The Field Museum is bringing in a newer, bigger skeleton. But where else can you find the world’s largest dinosaurs?

We’ll miss you, ole gal (even though you’re just moving upstairs).   Photo: Alexander Wimley/ Chicago Tribune

Big changes are coming to the Field Museum—122-foot-long ones, in fact.

Next spring, a cast of a titanosaur skeleton will welcome museum guests as they enter Stanley Field Hall. The long-necked, plant-eating dinosaur (from a group of the largest land-dwelling animals on Earth) will replace 40-foot-long Sue the T-Rex, who has greeted awe-struck dino fans since 2000.

Sue won’t be going far; she’ll get her own space upstairs as part the museum’s evolution exhibit, Evolving Planet. The world-famous fossil is recognized as the largest, best-preserved Tyrannosaurus Rex ever discovered. In her new home, Sue will be surrounded by plants and animals that existed during the late Cretaceous Period, giving more context to the life and times of the predator.

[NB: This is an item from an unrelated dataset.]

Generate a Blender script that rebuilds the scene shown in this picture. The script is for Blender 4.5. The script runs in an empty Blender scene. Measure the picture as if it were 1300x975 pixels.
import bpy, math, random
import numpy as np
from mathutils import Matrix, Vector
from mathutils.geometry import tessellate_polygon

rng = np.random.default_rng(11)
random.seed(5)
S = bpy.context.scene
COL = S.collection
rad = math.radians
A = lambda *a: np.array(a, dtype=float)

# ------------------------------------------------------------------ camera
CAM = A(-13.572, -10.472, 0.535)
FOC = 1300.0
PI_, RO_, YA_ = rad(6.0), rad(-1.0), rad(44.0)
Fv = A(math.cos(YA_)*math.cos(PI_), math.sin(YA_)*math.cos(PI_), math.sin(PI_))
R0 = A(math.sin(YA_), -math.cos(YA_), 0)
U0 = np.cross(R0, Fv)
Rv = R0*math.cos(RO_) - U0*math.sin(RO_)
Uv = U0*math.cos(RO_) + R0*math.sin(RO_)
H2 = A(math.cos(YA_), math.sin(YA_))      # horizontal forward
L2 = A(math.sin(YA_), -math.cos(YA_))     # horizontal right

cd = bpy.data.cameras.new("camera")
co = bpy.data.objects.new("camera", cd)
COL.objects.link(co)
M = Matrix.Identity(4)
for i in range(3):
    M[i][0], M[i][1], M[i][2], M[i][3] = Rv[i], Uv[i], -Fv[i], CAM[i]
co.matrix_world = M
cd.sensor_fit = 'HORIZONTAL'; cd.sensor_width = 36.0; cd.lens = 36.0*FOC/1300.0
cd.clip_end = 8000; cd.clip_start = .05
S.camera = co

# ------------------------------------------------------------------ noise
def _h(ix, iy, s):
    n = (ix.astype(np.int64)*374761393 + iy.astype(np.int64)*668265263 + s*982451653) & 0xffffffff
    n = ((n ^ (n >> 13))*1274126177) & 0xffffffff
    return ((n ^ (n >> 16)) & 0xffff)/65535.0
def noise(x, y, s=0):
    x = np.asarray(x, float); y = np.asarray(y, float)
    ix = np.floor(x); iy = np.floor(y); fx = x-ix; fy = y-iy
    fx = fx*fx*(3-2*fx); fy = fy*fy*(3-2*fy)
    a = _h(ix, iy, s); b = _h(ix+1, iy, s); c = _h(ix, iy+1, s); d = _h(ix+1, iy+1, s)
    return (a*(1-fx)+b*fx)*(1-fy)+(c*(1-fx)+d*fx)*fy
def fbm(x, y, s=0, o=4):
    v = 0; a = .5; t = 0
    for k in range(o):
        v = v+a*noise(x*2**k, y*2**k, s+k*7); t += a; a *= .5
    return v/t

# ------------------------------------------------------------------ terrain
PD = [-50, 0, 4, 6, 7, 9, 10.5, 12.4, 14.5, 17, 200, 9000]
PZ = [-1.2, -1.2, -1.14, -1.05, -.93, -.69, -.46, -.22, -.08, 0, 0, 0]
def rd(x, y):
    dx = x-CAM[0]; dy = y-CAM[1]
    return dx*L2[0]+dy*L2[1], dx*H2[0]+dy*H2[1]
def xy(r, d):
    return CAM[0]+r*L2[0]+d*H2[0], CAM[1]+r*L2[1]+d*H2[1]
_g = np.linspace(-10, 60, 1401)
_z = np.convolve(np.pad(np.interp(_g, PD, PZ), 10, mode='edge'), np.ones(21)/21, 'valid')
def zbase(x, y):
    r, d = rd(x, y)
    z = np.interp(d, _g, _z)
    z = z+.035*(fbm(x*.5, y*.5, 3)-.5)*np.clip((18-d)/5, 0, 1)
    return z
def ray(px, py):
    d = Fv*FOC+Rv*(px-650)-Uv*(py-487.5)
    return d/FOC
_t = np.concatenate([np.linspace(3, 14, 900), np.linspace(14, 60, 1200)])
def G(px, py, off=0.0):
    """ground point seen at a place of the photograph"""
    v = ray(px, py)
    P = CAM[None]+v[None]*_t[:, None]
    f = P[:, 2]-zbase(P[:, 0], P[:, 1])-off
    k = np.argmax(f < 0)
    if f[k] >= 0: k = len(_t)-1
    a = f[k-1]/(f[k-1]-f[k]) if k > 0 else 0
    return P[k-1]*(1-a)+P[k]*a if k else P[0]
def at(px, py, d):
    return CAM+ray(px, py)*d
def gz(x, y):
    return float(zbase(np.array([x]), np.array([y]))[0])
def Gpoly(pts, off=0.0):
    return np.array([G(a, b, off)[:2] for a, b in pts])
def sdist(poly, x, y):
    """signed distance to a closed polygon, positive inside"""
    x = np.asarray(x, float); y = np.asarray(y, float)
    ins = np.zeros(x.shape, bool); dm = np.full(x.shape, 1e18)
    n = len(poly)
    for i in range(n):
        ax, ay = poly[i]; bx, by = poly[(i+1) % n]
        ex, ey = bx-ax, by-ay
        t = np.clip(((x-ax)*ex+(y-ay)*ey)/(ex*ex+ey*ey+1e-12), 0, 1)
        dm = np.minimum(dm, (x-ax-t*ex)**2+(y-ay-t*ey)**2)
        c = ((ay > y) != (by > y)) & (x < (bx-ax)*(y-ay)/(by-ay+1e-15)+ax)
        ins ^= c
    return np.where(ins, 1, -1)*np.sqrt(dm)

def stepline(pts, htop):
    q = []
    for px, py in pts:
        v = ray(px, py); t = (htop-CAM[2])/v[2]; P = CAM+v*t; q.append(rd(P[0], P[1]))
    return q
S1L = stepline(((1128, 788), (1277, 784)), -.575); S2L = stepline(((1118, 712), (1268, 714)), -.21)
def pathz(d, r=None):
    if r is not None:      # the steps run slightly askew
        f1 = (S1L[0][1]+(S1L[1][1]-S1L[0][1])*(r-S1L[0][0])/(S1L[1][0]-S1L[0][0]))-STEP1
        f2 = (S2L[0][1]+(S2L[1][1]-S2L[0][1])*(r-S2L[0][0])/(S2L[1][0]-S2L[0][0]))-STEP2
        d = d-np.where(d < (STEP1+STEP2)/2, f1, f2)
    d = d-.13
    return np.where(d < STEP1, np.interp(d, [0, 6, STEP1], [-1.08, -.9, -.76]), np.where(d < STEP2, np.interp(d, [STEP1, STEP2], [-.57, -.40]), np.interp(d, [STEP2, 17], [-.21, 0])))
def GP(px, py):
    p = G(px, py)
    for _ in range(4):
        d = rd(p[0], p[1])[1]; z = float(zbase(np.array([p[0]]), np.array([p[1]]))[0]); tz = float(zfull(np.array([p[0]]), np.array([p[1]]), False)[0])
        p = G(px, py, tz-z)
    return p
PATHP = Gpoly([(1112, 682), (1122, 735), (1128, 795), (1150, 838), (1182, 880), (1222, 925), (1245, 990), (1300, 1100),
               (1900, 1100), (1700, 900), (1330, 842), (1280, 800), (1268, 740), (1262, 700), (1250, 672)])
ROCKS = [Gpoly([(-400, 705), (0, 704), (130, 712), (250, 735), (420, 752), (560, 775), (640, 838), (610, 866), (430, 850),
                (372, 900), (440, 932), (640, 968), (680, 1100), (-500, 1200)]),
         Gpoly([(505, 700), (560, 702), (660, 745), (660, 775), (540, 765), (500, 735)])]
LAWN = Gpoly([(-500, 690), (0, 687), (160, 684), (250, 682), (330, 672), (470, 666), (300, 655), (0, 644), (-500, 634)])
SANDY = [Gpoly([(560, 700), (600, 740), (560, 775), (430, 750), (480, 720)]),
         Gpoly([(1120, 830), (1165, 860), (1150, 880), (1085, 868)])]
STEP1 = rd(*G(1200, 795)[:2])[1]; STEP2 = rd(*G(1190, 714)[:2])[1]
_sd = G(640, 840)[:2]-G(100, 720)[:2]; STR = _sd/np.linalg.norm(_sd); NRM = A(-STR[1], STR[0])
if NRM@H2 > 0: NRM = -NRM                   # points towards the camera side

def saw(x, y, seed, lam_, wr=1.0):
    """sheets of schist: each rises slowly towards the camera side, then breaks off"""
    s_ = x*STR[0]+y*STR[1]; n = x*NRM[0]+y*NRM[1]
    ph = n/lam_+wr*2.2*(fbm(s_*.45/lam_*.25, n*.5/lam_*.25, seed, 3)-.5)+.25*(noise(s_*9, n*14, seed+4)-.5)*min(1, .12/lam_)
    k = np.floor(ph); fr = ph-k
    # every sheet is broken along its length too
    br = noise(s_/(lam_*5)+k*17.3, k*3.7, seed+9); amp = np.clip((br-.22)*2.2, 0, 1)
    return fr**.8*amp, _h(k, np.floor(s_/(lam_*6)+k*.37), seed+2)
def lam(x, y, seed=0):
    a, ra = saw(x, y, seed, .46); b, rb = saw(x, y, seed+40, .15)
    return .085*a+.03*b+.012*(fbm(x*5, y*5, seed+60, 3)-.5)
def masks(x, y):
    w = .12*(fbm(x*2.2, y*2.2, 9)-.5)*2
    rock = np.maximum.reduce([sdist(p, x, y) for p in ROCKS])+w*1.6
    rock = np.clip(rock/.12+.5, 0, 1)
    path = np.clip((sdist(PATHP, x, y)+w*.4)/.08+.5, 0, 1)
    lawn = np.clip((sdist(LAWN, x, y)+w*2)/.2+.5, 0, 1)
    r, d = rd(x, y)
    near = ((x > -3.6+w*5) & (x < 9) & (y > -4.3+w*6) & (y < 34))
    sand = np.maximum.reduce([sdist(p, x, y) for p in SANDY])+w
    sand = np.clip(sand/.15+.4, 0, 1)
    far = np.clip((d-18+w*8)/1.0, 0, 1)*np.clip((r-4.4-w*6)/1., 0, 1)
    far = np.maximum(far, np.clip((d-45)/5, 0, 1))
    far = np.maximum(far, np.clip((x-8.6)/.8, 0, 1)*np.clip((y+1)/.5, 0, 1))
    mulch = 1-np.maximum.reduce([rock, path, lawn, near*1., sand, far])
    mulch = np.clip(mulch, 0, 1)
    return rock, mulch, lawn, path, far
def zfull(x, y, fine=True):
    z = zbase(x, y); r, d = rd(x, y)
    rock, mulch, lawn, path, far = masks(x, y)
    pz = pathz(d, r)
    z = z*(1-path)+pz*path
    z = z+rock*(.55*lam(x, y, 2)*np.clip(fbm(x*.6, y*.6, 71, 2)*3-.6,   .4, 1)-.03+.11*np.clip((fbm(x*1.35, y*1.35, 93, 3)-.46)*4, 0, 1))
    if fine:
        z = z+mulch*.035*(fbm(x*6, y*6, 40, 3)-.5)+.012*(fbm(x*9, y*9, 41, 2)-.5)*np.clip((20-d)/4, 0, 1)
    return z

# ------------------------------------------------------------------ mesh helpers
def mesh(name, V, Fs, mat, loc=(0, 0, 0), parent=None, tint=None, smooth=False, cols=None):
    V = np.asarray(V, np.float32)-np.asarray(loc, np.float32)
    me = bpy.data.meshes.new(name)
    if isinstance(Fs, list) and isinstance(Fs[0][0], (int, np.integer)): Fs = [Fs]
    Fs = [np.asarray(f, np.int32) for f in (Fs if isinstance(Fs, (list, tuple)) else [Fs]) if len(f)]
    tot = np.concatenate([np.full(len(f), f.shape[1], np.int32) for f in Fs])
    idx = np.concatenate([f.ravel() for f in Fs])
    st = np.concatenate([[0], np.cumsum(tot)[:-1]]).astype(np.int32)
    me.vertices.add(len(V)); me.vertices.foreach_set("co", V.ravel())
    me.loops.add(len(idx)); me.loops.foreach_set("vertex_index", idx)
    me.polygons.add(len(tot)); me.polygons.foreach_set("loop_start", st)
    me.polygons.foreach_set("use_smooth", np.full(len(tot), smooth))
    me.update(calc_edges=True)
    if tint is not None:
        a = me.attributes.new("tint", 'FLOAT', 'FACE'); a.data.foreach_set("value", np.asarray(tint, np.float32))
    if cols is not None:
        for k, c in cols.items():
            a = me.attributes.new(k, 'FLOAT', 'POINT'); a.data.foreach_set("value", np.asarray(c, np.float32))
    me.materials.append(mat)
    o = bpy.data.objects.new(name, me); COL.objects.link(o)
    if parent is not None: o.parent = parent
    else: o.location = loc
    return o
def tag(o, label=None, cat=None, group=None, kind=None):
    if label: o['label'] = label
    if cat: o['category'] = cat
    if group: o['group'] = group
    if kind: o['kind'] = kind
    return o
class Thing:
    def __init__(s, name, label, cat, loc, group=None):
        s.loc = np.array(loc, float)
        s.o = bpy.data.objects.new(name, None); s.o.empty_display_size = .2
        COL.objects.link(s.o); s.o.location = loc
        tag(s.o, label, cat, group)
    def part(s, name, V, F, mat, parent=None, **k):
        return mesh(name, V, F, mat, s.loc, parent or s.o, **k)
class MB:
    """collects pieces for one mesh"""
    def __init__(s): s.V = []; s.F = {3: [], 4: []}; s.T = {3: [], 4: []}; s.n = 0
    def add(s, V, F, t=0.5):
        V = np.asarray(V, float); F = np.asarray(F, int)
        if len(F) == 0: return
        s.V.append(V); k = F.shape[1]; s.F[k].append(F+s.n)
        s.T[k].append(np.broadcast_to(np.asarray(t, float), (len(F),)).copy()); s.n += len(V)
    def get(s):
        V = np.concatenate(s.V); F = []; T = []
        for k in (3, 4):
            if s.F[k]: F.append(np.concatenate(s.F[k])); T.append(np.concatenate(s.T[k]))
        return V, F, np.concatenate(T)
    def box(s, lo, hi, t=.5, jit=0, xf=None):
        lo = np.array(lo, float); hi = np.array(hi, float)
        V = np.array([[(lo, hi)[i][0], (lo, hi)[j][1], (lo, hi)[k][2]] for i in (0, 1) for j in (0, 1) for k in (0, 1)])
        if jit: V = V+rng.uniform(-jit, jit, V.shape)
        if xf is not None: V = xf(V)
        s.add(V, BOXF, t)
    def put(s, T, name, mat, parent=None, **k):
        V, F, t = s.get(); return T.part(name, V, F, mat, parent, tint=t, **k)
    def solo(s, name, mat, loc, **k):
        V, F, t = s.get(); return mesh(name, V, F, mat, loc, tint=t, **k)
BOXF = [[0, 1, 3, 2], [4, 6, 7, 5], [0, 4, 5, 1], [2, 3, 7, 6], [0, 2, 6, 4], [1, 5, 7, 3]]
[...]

This game of dinosaur musical chairs got us wondering: Where else can you see some of the world’s biggest and best dinosaur collections?

The American Museum of Natural History

For those who can’t wait until Spring, titanosaur is now at the American Museum of Natural History in New York, which has had the cast of the 70-ton giant on display since last year.

Museum für Naturkunde 

Berlin’s natural history museum features an impressive Brachiosaurus (recently reclassified as Giraffatitan) from Tanzania, at a record-setting 43.5 feet tall.

Wyoming Dinosaur Center

The museum’s impressive collection includes skeletons of Triceratops, Stegosaurus, and the carnivorous Albertosaurus libratus—an older relative of the T-Rex.

Fernback Museum of Natural History

This Atlanta museum’s dinosaur exhibit features the carnivorous Gigantosaurus, which scientist say rivaled the T-Rex in size.